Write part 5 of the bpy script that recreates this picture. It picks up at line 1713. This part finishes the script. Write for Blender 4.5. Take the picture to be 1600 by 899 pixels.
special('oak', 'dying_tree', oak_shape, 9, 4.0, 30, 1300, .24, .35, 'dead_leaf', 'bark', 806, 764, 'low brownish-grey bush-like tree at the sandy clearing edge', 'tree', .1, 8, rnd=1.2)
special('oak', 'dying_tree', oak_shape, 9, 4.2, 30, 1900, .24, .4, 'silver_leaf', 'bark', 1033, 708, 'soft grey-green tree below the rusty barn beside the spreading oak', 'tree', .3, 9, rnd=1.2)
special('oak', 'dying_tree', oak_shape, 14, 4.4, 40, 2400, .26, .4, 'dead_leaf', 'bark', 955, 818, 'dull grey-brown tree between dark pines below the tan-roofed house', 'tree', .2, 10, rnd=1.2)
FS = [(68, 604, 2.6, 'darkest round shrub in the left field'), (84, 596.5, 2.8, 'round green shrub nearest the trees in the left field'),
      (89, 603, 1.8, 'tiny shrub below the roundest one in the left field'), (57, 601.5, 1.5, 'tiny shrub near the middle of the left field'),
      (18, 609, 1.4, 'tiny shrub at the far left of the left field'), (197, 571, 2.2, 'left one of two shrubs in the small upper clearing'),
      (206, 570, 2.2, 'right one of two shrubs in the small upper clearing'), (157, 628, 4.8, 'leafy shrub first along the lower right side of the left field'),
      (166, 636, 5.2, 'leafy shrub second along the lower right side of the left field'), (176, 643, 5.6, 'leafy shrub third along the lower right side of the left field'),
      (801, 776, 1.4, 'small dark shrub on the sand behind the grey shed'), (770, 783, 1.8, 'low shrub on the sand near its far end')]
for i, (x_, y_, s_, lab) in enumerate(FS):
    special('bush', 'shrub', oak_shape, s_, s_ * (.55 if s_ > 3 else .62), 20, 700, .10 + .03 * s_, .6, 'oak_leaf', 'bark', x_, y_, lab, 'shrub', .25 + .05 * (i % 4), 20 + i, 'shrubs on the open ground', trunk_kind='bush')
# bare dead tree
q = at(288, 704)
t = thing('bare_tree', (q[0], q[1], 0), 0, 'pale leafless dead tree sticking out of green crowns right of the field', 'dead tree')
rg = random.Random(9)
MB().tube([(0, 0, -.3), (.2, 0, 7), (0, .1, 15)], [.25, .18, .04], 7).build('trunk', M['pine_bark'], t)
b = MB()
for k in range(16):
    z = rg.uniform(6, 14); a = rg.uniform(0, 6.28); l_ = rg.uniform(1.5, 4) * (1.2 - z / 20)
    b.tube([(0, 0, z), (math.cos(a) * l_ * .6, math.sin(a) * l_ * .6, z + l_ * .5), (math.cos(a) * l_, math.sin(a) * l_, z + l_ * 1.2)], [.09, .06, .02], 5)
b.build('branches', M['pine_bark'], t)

------------------------------

_The request_
Write out the full listing, keeping every line exactly as it is.

_The solution_
Write part 5 of the bpy script that recreates this picture. It picks up at line 1713. This part finishes the script. Write for Blender 4.5. Take the picture to be 1600 by 899 pixels.
special('oak', 'dying_tree', oak_shape, 9, 4.0, 30, 1300, .24, .35, 'dead_leaf', 'bark', 806, 764, 'low brownish-grey bush-like tree at the sandy clearing edge', 'tree', .1, 8, rnd=1.2)
special('oak', 'dying_tree', oak_shape, 9, 4.2, 30, 1900, .24, .4, 'silver_leaf', 'bark', 1033, 708, 'soft grey-green tree below the rusty barn beside the spreading oak', 'tree', .3, 9, rnd=1.2)
special('oak', 'dying_tree', oak_shape, 14, 4.4, 40, 2400, .26, .4, 'dead_leaf', 'bark', 955, 818, 'dull grey-brown tree between dark pines below the tan-roofed house', 'tree', .2, 10, rnd=1.2)
FS = [(68, 604, 2.6, 'darkest round shrub in the left field'), (84, 596.5, 2.8, 'round green shrub nearest the trees in the left field'),
      (89, 603, 1.8, 'tiny shrub below the roundest one in the left field'), (57, 601.5, 1.5, 'tiny shrub near the middle of the left field'),
      (18, 609, 1.4, 'tiny shrub at the far left of the left field'), (197, 571, 2.2, 'left one of two shrubs in the small upper clearing'),
      (206, 570, 2.2, 'right one of two shrubs in the small upper clearing'), (157, 628, 4.8, 'leafy shrub first along the lower right side of the left field'),
      (166, 636, 5.2, 'leafy shrub second along the lower right side of the left field'), (176, 643, 5.6, 'leafy shrub third along the lower right side of the left field'),
      (801, 776, 1.4, 'small dark shrub on the sand behind the grey shed'), (770, 783, 1.8, 'low shrub on the sand near its far end')]
for i, (x_, y_, s_, lab) in enumerate(FS):
    special('bush', 'shrub', oak_shape, s_, s_ * (.55 if s_ > 3 else .62), 20, 700, .10 + .03 * s_, .6, 'oak_leaf', 'bark', x_, y_, lab, 'shrub', .25 + .05 * (i % 4), 20 + i, 'shrubs on the open ground', trunk_kind='bush')
# bare dead tree
q = at(288, 704)
t = thing('bare_tree', (q[0], q[1], 0), 0, 'pale leafless dead tree sticking out of green crowns right of the field', 'dead tree')
rg = random.Random(9)
MB().tube([(0, 0, -.3), (.2, 0, 7), (0, .1, 15)], [.25, .18, .04], 7).build('trunk', M['pine_bark'], t)
b = MB()
for k in range(16):
    z = rg.uniform(6, 14); a = rg.uniform(0, 6.28); l_ = rg.uniform(1.5, 4) * (1.2 - z / 20)
    b.tube([(0, 0, z), (math.cos(a) * l_ * .6, math.sin(a) * l_ * .6, z + l_ * .5), (math.cos(a) * l_, math.sin(a) * l_, z + l_ * 1.2)], [.09, .06, .02], 5)
b.build('branches', M['pine_bark'], t)